Sunday, 19 July 2009

African time

Since December 2007, I have been working for First PMT in Stoke- On-Trent. It is probably the largest bus operating company in the region. Like all other transport companies in the country, safety the number one priority.


Transport companies also operate tight time schedules to try and give their passengers reliable services. Before I moved to the Potteries, I also worked on the railways in Bristol.

The time factor is very important on the railways as they are charged phenomenal amounts of money for minutes delayed. On Sunday 23rd April 1995, my Gulf Air Boeing 767 flight touched down at London's Heathrow airport on time.

I thought that the pilot had suspended the landing gear over the runway for a moment with his eye on the clock. I was impressed. Where I come from, the time concept is sometimes either not understood or adhered to.

We have what is called "African Time". African time means being chronically late! For example, if two people were to arrange for a drinks meeting at 1400 hours at the local pub, the two would agree to meet " in the afternoon". If they were then to eventually meet up finally at 1600 hours (and please mark my usage of the word "if") that meeting would be on time.

This attitude to the passing of time was with me as I headed towards London. My expectation then at the time was that this Gulf Air flight would make London Heathrow sometime that day, the pilot radioing in for permission to land.

Then someone in the control tower would thoughtfully, over a cup of tea wave us in. The flight was itself to me an introduction to another world other than Uganda. My heart raced when we were called to start boarding the aircraft about thirty minutes late.

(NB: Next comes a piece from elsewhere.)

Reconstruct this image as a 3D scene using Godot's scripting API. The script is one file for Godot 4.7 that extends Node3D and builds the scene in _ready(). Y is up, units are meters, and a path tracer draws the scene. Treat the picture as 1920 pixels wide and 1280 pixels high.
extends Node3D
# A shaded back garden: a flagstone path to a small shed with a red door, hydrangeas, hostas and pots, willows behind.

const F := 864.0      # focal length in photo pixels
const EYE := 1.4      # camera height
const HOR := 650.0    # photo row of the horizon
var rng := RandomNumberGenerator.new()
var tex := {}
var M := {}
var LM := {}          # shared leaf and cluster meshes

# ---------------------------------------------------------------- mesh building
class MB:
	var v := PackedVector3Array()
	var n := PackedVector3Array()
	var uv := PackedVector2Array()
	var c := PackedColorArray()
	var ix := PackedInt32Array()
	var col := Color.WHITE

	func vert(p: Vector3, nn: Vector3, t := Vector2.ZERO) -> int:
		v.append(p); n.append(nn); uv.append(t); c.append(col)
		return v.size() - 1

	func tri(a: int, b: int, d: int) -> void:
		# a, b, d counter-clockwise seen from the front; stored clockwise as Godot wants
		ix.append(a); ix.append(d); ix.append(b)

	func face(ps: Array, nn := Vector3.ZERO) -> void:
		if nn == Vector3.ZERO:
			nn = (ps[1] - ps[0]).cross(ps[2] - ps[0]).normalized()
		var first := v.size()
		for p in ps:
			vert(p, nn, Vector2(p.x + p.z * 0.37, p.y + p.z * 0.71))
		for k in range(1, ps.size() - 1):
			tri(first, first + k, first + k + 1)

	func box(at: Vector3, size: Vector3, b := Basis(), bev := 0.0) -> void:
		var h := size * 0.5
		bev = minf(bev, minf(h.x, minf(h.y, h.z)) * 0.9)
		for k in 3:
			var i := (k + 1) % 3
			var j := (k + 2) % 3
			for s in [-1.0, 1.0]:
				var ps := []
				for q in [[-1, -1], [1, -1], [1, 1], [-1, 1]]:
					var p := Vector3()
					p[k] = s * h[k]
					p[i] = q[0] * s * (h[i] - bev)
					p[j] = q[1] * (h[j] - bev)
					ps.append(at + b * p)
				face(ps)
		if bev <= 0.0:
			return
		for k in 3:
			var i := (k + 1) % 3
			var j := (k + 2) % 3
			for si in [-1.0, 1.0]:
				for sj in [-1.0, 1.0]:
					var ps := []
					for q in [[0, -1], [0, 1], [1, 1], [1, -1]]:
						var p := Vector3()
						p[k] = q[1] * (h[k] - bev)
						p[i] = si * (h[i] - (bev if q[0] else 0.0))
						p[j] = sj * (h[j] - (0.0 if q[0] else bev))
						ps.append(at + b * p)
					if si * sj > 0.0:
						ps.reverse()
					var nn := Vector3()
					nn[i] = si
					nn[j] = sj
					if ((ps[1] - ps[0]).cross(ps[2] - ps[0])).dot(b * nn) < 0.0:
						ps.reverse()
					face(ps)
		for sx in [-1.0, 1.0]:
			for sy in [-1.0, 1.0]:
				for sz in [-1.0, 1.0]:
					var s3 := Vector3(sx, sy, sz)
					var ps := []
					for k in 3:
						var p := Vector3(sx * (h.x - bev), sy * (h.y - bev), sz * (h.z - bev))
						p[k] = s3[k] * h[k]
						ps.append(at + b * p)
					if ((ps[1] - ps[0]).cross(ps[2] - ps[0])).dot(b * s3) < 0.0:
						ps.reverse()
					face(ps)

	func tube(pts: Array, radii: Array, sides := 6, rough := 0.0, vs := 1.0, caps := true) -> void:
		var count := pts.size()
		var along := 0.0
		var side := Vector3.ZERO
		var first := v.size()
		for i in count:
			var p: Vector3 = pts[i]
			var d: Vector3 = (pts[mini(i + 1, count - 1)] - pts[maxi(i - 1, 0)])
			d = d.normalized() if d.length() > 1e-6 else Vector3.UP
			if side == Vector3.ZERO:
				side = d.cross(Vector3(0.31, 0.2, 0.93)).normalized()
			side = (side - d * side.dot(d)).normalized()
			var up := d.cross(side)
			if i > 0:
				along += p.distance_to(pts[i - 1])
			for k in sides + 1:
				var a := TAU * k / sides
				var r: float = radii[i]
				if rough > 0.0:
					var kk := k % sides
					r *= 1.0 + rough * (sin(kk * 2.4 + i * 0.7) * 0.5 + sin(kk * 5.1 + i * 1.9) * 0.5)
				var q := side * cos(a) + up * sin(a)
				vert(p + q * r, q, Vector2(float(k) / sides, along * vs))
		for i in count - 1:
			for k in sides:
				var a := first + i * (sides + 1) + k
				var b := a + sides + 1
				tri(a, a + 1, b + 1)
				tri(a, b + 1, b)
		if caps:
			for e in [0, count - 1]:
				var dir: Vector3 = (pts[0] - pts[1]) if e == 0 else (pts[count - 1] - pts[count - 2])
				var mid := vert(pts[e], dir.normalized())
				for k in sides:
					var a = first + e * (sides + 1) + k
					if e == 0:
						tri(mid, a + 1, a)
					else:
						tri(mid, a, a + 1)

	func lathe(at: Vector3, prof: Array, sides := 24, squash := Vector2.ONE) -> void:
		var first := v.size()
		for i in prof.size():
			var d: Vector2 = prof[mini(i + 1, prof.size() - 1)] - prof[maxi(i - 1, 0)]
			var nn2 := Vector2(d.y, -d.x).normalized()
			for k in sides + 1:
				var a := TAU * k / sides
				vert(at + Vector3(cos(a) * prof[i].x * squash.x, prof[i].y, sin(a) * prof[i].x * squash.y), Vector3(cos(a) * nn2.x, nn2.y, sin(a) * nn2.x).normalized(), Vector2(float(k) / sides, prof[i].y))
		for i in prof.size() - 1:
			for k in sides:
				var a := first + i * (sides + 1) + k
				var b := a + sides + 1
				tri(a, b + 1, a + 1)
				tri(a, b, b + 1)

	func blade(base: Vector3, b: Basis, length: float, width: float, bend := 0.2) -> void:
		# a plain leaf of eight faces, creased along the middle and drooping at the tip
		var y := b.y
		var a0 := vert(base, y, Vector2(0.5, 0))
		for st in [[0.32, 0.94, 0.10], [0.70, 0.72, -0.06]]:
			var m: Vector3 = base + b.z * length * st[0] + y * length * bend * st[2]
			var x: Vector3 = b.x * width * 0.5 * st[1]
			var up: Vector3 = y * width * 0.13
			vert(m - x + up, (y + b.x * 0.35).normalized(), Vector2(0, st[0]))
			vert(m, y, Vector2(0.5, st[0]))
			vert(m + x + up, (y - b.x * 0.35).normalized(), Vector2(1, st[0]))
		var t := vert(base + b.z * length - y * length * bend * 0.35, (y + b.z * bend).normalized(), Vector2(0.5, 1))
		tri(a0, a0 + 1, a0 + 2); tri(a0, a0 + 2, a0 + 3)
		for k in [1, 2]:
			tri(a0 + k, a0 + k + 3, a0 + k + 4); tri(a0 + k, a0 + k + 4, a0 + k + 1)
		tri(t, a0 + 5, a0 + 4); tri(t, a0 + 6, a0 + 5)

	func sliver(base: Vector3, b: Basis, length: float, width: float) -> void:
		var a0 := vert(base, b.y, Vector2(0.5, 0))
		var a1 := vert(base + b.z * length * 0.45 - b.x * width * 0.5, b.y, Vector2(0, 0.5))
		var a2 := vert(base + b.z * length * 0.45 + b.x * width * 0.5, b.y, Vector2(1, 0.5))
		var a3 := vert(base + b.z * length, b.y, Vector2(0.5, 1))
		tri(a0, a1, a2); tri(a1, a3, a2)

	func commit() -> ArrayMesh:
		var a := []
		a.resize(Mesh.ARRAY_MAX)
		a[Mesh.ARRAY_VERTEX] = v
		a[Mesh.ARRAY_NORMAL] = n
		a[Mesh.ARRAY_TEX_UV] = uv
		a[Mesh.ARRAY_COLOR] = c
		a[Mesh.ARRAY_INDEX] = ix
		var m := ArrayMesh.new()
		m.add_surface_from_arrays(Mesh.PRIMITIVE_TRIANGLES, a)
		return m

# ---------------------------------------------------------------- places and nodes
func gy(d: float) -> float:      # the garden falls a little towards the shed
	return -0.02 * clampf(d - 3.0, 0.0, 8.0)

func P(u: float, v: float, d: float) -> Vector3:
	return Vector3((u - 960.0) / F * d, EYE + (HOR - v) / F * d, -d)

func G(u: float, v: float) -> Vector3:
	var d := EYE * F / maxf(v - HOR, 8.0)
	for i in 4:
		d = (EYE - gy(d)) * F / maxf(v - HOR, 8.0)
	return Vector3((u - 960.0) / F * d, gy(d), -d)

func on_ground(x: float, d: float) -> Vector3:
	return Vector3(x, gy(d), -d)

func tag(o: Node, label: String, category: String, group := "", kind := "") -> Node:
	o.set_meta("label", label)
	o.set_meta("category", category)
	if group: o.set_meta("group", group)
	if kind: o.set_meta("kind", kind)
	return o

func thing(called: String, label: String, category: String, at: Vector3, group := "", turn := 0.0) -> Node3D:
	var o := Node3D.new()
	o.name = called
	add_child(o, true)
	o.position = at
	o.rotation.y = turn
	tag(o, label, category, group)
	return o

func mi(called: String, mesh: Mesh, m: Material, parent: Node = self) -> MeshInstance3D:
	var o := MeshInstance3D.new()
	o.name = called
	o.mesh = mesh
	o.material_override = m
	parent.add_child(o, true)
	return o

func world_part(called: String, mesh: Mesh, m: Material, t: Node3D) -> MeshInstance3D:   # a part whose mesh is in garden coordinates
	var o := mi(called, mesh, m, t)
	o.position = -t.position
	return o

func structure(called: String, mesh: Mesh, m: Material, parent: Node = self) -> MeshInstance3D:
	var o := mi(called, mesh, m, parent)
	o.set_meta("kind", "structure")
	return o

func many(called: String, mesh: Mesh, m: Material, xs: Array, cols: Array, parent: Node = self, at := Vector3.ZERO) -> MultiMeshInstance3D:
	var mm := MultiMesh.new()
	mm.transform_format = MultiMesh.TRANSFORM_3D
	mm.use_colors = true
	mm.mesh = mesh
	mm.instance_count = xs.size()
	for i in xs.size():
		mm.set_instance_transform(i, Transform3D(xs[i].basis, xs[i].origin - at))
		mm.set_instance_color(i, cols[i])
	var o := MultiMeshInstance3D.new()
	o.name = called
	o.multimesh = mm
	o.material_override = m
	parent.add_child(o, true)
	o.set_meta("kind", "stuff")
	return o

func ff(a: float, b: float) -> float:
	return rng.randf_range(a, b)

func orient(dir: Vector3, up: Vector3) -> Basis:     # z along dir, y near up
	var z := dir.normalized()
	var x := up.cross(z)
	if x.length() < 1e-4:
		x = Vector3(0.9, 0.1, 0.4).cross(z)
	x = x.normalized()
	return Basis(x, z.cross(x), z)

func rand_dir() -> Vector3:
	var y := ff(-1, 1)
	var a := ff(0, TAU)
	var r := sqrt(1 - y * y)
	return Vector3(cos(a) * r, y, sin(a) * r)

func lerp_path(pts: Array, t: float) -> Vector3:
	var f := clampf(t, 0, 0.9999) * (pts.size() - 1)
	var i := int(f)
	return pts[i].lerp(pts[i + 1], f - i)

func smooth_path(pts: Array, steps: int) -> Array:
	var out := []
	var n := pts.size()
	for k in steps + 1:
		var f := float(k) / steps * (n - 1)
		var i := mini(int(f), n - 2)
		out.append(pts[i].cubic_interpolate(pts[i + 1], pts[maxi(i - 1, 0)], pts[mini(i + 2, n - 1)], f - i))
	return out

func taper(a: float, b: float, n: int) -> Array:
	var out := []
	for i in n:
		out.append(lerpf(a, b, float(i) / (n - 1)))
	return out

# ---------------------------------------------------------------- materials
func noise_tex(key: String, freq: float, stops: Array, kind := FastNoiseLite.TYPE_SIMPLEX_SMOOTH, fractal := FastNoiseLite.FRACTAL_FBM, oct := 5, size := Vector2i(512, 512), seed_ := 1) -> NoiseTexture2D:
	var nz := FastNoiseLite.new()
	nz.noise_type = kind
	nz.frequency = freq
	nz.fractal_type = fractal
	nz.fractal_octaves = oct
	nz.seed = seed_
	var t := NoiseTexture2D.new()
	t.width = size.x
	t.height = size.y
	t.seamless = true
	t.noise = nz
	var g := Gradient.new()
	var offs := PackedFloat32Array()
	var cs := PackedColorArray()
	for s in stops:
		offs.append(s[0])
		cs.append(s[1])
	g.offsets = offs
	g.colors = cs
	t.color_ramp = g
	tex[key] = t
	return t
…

This of course was not of any inconvenience to me.I had been put in the care of another lady who was traveling ostensibly to look after me. At the time I felt that this was embarrassing.I wanted to look after myself!

Later she was to come to my aid on two occasions. I failed to work the seat belt buckle the first time, desperate to go to the toilet and a minute late and all my respect amongst the other passengers would have evaporated. The second one was at Muscat airport when I saw an escalator for the first time. What a fuss!! I am in Uganda as I write this piece.

The country has just been introduced to the delights of escalators within the last decade and the excitement about them has only just about started dying down. The first time one was introduced in The Garden City shopping mall it had to be switched off every now and then because of the human foot fall on it. With me at Muscat airport, I was like a rabbit caught in car headlights.

That lady whose help I had felt so embarrassed to accept now was gently coaxing me to "step on and step off". With an impatient line forming behind me, threatening to snowball into passengers being held on waiting airliners, and others in holding stacks over the Persian Gulf, all on account of me failing to get onto these moving stairs, I stepped on to the escalator! One tiny step for me.

Looking back now, I laugh at that episode. How ridiculous I must have looked. Recently I was using one of the escalators at Seven Sisters underground and I hardly noticed it was there despite its length and height. And when my poor mother comes to visit me she finds me a tedious timekeeper as I narrow down to the last minutes about our intended itinerary for a given day.